When new arrivals walked into Carrington, Kath was often the first face they saw. Earlier this year, she was one of the first people to greet Sir Jim Ratcliffe, who had made his way around the training ground after his £1.25bn investment in the club was confirmed.

The stories of her time at the club are also legion, from sifting through David Beckham's never-ending fan mail to getting cups of tea from Cristiano Ronaldo first thing in the morning. In a way, she was often the rock who held the club together and kept that feeling inside Carrington a familial one.

One former United employee who will be hit particularly hard by the passing of Kath is Sir Alex Ferguson. They developed a close relationship, and in 2023, she touched on that bond between them.

"We always had good banter," she said. "We’d argue like brother and sister at times, he’d shout at me and I’d shout at him... but it was all in good humour [laughs].

"If I had to describe him in one word I’d say: caring. He cares. When my husband passed away, he brought the players to the funeral. It amazed me. He and Cathy [Ferguson] were so good with me."

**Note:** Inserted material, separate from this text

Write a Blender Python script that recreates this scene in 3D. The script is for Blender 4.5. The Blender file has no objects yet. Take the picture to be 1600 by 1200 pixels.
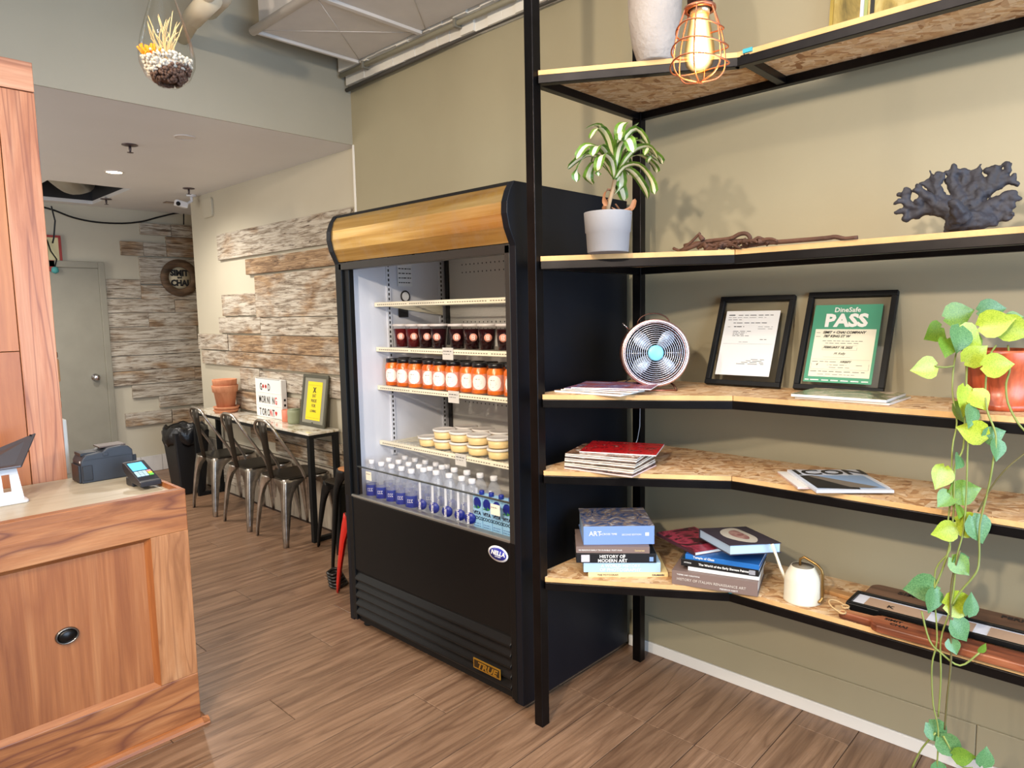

The affection Kath was held in by everyone associated with United was well-known in circles around the club, but it reached a wider audience through the Beckham documentary on Netflix when she appeared as one of the talking heads.

She spoke in glowing terms about Beckham, and he spoke reverentially about Kath. It was impossible not to like her. But while she attended the premiere of '99 earlier this year, the documentary on United's treble success, she missed the premiere for Netflix's slick Beckham production.

“Yes, that was quite embarrassing," she said. "I had to say no to David after being invited to the premiere because I never miss a game! I did apologise."

Her loyalties always were to Manchester United. As United said in their own tribute on Thursday, it's hard to imagine the place without her.